* _What is expected_
The lines to reproduce run from the first one through the line containing "random.seed(7)". Reproduce them exactly.

* _Information supplied_
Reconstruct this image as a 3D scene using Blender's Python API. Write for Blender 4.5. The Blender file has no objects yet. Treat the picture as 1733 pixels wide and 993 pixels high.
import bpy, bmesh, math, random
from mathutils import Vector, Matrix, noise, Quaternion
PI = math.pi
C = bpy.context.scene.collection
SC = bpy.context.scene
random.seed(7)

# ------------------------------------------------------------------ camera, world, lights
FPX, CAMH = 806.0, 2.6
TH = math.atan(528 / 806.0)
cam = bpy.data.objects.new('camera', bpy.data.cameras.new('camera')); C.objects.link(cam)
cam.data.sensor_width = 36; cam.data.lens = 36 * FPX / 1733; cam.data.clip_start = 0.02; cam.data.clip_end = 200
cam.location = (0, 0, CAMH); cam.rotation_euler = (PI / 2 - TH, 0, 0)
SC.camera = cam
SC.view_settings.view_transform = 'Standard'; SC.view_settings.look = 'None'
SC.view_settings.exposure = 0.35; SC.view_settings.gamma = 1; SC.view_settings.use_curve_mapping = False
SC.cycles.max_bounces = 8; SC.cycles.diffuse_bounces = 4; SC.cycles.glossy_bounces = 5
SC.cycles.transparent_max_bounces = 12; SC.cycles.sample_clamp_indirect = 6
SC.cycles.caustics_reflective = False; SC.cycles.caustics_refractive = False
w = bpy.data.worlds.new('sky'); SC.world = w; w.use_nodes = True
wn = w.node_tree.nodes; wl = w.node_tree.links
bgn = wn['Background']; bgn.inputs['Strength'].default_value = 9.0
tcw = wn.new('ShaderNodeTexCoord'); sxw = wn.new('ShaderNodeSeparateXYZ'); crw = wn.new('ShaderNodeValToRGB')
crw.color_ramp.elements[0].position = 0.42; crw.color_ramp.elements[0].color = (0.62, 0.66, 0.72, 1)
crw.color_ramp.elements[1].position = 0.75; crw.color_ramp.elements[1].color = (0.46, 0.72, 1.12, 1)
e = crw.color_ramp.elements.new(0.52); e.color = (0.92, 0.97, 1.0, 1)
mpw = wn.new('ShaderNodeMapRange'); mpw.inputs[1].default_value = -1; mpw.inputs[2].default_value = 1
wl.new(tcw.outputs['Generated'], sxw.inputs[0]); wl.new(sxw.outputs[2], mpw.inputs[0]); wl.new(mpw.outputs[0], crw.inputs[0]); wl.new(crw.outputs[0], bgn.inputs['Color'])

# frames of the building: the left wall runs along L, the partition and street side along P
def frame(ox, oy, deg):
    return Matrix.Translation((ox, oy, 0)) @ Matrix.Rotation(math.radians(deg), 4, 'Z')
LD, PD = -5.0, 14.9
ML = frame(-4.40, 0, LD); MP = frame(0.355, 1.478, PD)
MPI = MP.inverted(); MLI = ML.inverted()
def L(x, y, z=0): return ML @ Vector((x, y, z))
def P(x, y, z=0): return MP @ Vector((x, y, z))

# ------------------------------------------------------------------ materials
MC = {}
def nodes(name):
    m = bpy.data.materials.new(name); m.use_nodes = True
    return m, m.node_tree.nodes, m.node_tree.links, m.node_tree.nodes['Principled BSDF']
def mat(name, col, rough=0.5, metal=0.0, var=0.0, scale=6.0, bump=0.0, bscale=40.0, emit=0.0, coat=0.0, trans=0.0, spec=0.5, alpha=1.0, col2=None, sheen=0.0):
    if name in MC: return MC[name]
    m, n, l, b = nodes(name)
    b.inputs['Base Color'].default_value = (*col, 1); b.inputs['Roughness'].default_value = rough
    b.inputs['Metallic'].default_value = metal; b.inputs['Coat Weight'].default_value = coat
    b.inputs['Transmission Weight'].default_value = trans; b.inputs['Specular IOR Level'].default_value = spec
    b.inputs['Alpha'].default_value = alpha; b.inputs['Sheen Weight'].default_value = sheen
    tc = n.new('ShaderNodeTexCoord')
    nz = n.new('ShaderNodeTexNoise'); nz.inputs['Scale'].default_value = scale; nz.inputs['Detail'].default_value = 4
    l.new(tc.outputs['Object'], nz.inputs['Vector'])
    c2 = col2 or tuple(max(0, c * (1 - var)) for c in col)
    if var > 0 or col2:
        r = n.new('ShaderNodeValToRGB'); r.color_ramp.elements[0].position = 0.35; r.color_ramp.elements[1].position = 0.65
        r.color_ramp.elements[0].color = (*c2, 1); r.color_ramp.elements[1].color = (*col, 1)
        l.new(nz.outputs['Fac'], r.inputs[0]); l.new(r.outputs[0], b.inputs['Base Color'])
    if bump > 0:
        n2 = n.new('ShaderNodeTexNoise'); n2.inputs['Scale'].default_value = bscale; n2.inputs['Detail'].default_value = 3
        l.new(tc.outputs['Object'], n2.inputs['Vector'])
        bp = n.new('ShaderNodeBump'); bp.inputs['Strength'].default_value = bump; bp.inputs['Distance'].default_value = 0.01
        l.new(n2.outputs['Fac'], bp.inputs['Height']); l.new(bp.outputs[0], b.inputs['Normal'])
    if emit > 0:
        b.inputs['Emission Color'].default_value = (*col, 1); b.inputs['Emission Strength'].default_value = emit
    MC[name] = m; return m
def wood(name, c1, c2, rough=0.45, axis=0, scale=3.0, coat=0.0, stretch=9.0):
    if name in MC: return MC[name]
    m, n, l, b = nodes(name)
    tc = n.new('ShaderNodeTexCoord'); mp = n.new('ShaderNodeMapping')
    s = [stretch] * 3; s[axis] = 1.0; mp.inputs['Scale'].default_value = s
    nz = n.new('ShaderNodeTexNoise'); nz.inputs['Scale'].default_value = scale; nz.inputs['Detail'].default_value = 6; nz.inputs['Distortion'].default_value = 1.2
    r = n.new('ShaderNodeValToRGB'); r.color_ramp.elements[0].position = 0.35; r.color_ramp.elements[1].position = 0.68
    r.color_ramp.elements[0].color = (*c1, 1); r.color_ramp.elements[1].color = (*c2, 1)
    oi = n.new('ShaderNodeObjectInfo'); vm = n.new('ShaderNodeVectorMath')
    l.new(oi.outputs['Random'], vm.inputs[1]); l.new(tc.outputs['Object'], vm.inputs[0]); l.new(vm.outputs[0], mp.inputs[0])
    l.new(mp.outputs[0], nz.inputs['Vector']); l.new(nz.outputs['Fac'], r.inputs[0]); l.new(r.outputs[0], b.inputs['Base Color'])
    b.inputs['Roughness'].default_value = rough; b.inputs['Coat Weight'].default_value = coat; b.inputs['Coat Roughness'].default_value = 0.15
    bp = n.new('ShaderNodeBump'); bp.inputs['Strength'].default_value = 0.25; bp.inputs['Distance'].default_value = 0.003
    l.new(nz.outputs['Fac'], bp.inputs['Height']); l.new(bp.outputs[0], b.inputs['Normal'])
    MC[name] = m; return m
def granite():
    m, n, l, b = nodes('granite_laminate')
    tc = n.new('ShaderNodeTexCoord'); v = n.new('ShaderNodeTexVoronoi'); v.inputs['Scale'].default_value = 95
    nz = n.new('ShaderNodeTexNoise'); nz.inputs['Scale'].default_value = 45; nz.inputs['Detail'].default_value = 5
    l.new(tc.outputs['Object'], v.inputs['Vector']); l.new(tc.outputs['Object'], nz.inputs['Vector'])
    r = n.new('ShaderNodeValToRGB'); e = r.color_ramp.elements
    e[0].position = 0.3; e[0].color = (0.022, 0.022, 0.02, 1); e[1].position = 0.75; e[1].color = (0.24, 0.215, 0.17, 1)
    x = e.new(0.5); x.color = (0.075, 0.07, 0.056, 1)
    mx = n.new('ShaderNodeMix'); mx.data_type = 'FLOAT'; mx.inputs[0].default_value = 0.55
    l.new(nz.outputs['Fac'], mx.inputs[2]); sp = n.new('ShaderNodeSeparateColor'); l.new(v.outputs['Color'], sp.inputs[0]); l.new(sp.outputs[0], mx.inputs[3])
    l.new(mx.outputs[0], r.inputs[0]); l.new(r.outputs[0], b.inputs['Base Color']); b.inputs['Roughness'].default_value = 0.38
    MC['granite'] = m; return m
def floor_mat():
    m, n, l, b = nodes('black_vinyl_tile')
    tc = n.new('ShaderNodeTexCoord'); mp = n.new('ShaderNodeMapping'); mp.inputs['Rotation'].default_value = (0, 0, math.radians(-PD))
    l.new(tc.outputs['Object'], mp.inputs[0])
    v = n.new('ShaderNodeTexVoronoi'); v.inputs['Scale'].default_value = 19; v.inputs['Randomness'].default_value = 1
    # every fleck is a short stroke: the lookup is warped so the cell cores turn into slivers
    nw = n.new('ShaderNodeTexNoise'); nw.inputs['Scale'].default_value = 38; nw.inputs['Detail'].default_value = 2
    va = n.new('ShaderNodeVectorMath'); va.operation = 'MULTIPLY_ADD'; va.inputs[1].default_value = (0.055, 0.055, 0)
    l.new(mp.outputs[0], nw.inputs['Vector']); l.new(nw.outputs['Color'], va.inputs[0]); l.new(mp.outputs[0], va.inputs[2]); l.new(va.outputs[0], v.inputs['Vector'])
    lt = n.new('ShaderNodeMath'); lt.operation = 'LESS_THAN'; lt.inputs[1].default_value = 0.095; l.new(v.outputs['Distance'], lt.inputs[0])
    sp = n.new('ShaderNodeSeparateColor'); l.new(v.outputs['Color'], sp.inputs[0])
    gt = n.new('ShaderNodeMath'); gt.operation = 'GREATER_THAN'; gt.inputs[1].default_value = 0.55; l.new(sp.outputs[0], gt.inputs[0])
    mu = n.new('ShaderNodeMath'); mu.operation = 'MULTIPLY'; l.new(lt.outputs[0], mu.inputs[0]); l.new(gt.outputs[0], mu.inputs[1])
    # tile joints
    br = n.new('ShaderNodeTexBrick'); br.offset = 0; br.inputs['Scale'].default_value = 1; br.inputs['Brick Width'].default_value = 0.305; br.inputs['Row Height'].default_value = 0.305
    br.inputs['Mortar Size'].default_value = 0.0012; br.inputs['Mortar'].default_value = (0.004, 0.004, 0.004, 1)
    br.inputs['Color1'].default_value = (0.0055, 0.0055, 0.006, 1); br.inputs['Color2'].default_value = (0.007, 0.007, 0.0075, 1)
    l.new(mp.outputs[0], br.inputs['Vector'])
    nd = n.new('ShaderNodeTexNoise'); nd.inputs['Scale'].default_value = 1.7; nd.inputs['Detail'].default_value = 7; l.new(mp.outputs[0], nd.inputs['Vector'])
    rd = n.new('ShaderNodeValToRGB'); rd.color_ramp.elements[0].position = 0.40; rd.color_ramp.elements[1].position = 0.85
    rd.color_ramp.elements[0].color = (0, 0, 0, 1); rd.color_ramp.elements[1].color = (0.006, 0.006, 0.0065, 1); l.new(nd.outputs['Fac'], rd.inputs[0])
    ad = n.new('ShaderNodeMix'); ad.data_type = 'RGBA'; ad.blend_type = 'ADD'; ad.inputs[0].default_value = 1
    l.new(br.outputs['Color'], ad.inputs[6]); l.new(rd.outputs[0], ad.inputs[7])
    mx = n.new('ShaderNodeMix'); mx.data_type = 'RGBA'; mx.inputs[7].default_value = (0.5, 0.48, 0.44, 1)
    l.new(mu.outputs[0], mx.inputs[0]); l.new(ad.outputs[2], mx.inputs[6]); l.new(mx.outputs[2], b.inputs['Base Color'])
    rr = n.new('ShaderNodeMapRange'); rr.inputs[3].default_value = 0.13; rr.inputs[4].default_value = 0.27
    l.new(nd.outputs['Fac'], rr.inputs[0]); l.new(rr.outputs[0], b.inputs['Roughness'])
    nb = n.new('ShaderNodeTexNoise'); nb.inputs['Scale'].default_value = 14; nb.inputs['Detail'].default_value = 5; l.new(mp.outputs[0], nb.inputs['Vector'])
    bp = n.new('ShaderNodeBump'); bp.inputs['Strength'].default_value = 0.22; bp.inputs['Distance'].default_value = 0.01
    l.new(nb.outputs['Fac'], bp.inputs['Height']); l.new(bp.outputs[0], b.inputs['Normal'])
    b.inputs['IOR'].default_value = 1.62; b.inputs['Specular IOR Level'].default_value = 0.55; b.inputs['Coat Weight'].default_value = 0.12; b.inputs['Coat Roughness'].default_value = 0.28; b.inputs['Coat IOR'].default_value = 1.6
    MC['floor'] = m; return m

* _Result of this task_
Reconstruct this image as a 3D scene using Blender's Python API. Write for Blender 4.5. The Blender file has no objects yet. Treat the picture as 1733 pixels wide and 993 pixels high.
import bpy, bmesh, math, random
from mathutils import Vector, Matrix, noise, Quaternion
PI = math.pi
C = bpy.context.scene.collection
SC = bpy.context.scene
random.seed(7)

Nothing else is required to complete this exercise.